→ SHORT EXERCISE: Provide only the number of lines in the data below that contain the string "scene".

* * * * * * *

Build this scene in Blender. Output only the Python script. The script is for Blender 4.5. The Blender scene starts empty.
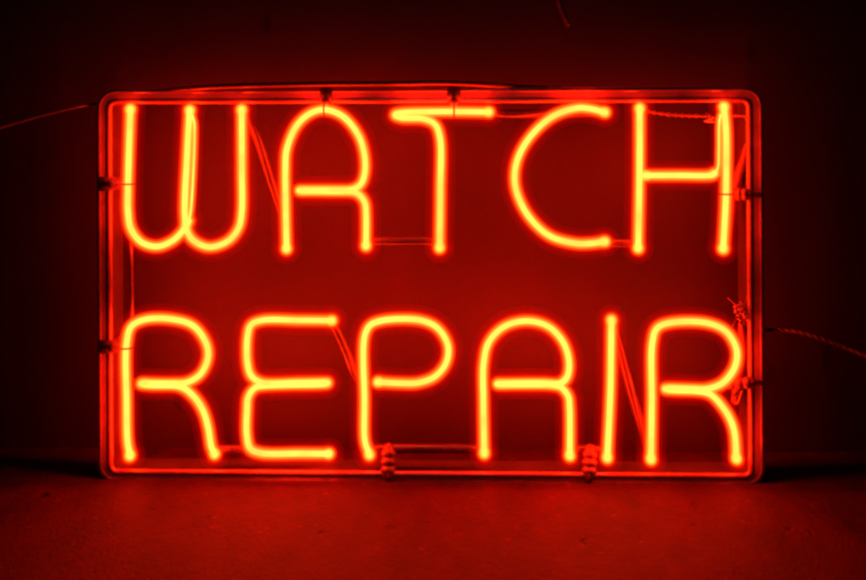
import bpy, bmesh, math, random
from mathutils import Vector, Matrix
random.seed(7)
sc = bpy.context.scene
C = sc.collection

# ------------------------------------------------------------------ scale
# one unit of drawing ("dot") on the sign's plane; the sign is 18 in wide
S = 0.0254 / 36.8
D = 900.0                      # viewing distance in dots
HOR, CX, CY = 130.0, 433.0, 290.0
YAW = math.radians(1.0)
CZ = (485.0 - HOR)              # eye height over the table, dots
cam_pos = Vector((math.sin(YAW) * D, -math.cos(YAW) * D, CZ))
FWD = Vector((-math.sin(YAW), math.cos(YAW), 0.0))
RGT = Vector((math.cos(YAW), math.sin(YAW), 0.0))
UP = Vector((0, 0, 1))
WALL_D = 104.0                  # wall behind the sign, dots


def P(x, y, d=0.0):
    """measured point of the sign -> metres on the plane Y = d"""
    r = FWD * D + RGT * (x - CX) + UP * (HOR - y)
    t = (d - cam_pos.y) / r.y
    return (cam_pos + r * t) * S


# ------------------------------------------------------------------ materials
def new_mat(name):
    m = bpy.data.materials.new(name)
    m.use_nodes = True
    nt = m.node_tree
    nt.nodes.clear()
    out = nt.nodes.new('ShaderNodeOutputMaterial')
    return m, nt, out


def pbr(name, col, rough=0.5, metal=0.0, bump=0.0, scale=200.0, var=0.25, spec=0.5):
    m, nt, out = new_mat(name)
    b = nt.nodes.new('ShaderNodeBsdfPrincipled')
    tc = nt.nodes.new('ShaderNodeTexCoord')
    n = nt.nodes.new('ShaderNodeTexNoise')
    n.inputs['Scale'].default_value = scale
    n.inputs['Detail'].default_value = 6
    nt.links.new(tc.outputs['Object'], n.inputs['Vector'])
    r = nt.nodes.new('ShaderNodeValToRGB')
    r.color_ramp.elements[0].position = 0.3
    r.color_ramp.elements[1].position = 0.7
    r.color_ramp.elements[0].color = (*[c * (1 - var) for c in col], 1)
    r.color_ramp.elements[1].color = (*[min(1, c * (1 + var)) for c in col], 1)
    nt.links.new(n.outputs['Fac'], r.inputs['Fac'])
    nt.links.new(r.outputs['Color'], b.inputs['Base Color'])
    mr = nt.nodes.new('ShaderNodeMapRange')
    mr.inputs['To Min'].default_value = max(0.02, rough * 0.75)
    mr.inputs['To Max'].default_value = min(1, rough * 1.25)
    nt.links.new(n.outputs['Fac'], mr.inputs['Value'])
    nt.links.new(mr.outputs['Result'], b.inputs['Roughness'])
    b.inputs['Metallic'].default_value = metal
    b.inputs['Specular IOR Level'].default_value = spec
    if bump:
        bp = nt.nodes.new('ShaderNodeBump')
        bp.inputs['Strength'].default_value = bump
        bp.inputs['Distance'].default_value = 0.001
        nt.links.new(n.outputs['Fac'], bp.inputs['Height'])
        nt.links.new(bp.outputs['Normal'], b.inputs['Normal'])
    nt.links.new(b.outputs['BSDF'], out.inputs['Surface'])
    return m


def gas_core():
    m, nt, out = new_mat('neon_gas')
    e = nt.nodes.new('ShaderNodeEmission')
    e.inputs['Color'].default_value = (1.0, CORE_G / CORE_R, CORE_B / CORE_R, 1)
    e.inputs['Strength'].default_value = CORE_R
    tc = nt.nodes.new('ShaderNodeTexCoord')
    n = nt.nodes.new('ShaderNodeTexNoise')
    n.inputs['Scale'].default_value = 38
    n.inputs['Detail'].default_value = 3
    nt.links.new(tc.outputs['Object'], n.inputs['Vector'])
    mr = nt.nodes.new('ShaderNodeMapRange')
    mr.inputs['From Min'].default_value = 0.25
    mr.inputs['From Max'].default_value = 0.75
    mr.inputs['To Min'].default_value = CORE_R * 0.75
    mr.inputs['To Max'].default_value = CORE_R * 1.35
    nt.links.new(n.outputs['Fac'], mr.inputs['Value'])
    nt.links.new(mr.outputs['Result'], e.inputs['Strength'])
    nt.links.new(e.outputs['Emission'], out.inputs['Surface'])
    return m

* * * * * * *

→ OUTPUT OF THE TASK: 2